2. Umgestaltung der Jakob-Kessenring-Straße ohne Bordsteine voraussichtlich mit Pflasterbelag, wie bereits jetzt in der Hafenstraße. Geplant ist auch die Begrünung durch vorhandene und neue Baumstandorte und wenn möglich Fassadenbegrünung. Umsetzung erfolgt bereits ab 2023.
3. Zum Konzept kam von der dafür eingerichteten AG (Arbeitsgemeinschaft) in der auch der WVÜ (Wirtschaftsverband Überlingen) vertreten ist (Herr Haas) einstimmige Zustimmung. Gerade die zeitnahe Umsetzung (2022/2023) wurde mit Nachdruck gefordert.
4. Die Pfarrhofstraße (Einfahrt bisher beim Modehaus Munding) ist ganz zu, der Lieferverkehr darf bis 11 Uhr einfahren. Der Verkehr von der Wiestorstraße fährt über die Brücke beim Renker (Olberbrücke) rein, die Krummebergstraße entlang und dann über die Lindenstraße und Gradebergstraße wieder raus.
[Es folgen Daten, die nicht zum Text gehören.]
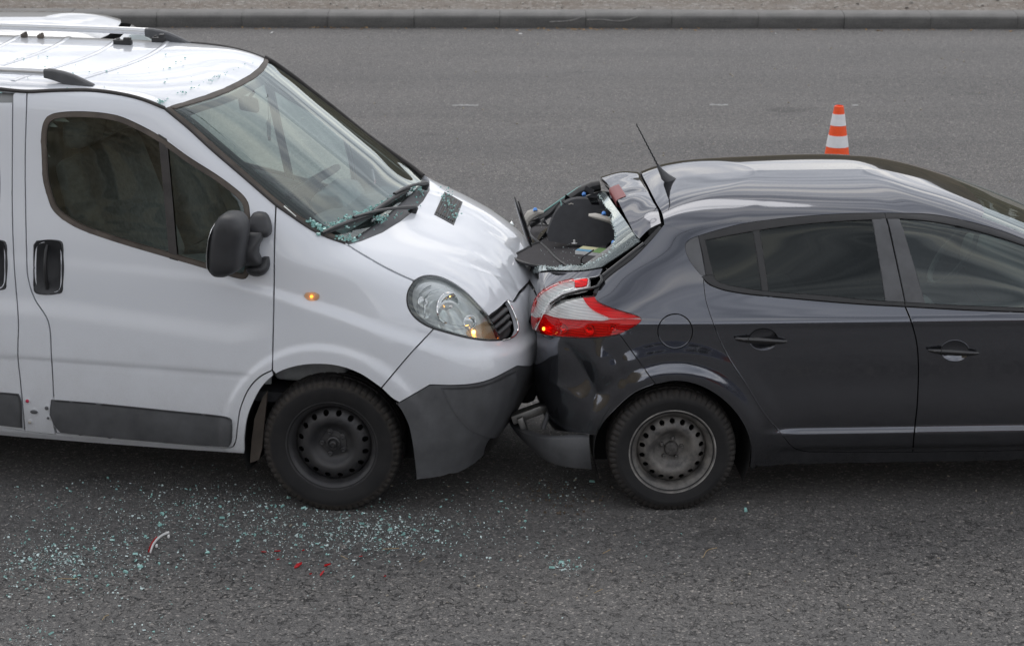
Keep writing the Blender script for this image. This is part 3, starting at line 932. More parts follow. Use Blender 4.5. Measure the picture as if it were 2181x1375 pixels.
# roof with its pressed ribs, seals and rails
top_edge = [('t', -.805, -.715), ('t', -.772, -.60), ('t', -.733, -.40), ('t', -.712, -.2), ('t', -.705, 0)]
roof_near = np.concatenate([P([('t', -3.80, 0), ('t', -3.80, -.45), ('t', -3.78, -.68), ('t', -3.0, -.752), ('t', -2.2, -.757)]), P(drip)])
roof_front = vm.pts([('s', -.83, 1.882)])
te = np.array([p for p in P(top_edge)])
half = np.concatenate([roof_near, te])
roof_poly = np.concatenate([half[1:-1], te[-1:], (half[1:-1] * (1, -1, 1))[::-1]])
roof = vm.panel('roof', roof_poly, (0, 0, -1), 'white_paint', van, res=.02, gap=.002, thick=.02)
def roof_rib(rx, w_=.66):
    path = []
    for y in np.linspace(-w_, w_, 26):
        h = vm.cast((rx - .11 * (y / w_) ** 2 + .02, y, 5), (0, 0, -1))
        path.append(Vector(h[0] + h[1] * .0005))
    bm = bmesh.new()
    add_tube(bm, path, [(.0045, .016)] * len(path), 8)
    return bm_obj('roof_rib', bm, 'white_paint', roof)
for rx in (-1.24, -1.52, -1.80, -2.08, -2.36, -2.64, -2.92, -3.2): roof_rib(rx)
dr3 = P(drip); drn = [vm.nearest(p) for p in dr3]
path = [Vector(p + n * .004) for p, n in drn]
path = [Vector(p) for p in P([('t', -3.7, -.757), ('t', -3.0, -.757), ('t', -2.2, -.76)])] + path
for sgn in (1, -1):
    tube_obj('roof_seal', [(p.x, p.y * sgn, p.z) for p in path], (.009), 'seal_rubber', van, 8)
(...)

5. Das Gesamt-Verkehrskonzept, wurde von den Fraktionen in den letzten Jahren mit dem WVÜ abgestimmt. Das Wort "Sperrung" ist nicht zutreffend.

Altstadt: Kunden kommen bei Bedarf an jedes Geschäft, aber es gibt keine Durchfahrt, das heißt, keine Straße wird grundsätzlich gesperrt, aber es ist auch keine Durchfahrt durch die Altstadt (oben rein, unten raus oder umgekehrt) möglich.

Ziel: Die gesamte Altstadt wird in Richtung "verkehrsberuhigter Bereich" weiterentwickelt. Also keine Bordsteine, Gleichberechtigung aller Verkehrsteilnehmer, reduzierte Geschwindigkeit für alle, Wegfall der meisten Verkehrsschilder.